## START DATASET EXTRACT
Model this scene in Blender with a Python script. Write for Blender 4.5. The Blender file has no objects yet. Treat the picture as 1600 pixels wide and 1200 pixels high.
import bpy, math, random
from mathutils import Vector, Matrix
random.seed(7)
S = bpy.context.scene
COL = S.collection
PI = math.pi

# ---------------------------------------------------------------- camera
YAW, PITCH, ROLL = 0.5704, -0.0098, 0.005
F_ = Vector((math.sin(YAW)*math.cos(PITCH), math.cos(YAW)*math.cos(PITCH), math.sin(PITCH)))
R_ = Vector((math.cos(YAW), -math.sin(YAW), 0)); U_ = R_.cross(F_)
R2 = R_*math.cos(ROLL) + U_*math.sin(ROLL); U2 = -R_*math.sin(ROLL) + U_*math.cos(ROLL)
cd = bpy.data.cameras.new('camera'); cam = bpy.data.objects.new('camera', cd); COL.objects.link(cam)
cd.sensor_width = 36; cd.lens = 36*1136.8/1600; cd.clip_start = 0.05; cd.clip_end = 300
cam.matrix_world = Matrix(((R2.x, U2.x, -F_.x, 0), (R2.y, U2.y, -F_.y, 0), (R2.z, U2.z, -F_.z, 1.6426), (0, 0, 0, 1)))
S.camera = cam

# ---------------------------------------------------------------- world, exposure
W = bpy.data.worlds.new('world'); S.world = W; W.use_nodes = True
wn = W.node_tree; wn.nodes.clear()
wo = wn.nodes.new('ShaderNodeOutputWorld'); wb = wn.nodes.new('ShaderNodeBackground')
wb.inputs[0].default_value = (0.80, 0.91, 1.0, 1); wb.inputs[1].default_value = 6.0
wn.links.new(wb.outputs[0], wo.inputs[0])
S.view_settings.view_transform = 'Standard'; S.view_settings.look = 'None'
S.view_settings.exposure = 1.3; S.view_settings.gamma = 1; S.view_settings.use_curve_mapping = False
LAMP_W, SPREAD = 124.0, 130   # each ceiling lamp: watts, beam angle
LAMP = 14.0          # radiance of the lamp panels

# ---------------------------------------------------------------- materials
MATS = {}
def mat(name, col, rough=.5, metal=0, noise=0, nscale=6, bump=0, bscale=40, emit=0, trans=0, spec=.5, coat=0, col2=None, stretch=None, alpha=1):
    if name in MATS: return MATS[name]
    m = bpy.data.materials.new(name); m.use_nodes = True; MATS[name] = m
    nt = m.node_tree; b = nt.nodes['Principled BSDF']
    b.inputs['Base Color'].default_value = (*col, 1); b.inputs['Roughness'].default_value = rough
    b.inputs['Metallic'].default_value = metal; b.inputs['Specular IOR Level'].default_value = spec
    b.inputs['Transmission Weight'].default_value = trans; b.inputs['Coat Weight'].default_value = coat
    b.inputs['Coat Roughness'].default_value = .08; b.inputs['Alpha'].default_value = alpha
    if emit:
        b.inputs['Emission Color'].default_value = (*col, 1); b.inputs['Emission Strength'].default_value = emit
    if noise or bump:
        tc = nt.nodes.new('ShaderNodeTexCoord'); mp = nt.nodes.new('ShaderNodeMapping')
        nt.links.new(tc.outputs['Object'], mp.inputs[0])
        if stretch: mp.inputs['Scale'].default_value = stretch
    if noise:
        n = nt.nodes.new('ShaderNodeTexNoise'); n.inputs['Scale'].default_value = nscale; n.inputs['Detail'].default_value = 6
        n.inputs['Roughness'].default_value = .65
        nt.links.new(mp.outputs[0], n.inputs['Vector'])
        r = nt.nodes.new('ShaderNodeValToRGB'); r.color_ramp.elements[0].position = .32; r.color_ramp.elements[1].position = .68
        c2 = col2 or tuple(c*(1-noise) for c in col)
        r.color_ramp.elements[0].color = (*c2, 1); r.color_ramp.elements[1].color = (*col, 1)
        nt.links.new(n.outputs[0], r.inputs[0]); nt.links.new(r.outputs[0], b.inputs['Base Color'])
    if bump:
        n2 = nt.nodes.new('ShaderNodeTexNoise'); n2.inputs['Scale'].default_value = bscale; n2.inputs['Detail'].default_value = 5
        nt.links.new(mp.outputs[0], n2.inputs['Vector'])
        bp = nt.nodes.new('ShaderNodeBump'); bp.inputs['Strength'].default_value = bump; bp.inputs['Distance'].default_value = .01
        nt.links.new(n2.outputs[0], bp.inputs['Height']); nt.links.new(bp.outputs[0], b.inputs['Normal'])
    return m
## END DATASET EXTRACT
> [WRITTEN EXERCISE]: Find each line that has the word "scene", then copy it out.

> [RESPONSE TO THIS TASK]:
Model this scene in Blender with a Python script. Write for Blender 4.5. The Blender file has no objects yet. Treat the picture as 1600 pixels wide and 1200 pixels high.
S = bpy.context.scene